Apart from the various C.I.A. reports, Henry Kissinger had received relevant information from the then head of State Department’s office in Cyprus, Thomas Boyatt (Ta Nea, 19.8.2009). Just after the coup against Archbishop Makarios in Nicosia, Boyatt proposed the immediate restoration of Archbishop’s authority and the eviction of the Greek military officers who took active role in the events of July 15. That was probably the safest way to avert the Turkish invasion - nonetheless, Mr.Kissinger inexcusably rejected Boyatt’s proposals.

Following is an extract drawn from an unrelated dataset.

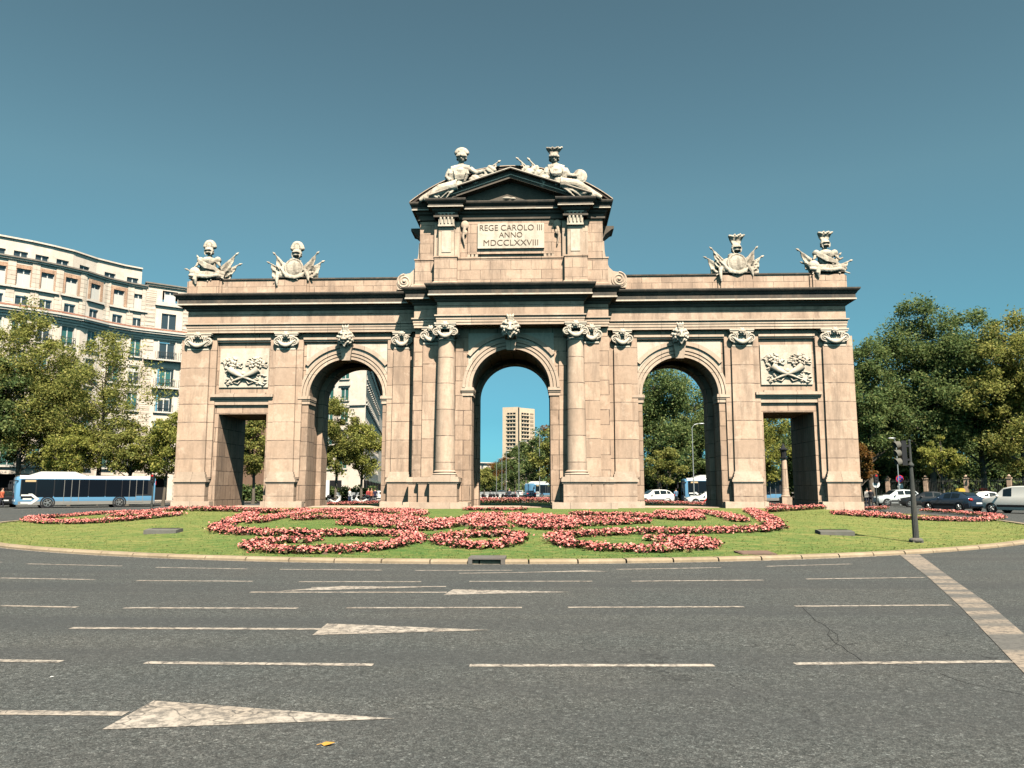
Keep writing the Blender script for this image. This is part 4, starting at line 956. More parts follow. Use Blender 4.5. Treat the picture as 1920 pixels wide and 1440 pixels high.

Unfortunately for Cyprus and its people, the U.S. Secretary of State repeated the same stance a few months after the first bloody invasion. He consistently rejected the proposal of the then British Foreign Minister James Callaghan to pose the threat of war against Ankara, in case of a new Turkish attack on Cyprus. It could be another strategic "mistake" of Kissinger, but in fact it was a conscious decision. Moreover, American Intelligence officers seem to have confirmed that Kissinger allowed arms to be moved to Ankara (The Raw Story, 27.6.2007). The results of the Kissinger tactic towards Cyprus are quite known.

More than 1500 Greek Cypriots still missing (the bones of three young men were found recently in a mass grave), thousands of uprooted families and continuous violation of Human Rights* from the side of the Turkish army. Unfortunately for the fame of U.S. Foreign Policy, Henry Kissinger and his policy contributed to this war crime. Since then, he has remained in the collective memory of the Greeks as an active - negative - protagonist in one of the darkest events of modern Greek history. And many of us would agree that a whole nation’s collective memory is perhaps stronger and tougher than any court’s decision. The truth is that Mr.Kissinger’s reputation - both moral and political - died in Cyprus, 35 years ago.

* In 1976 and again in 1983, the European Commission of Human Rights (E.C.H.R) found Turkey guilty of repeated violations of the European Convention of Human Rights, while numerous U.N. resolutions have condemned the 1974 effort of ’ethnic cleansing’ against Greek Cypriots.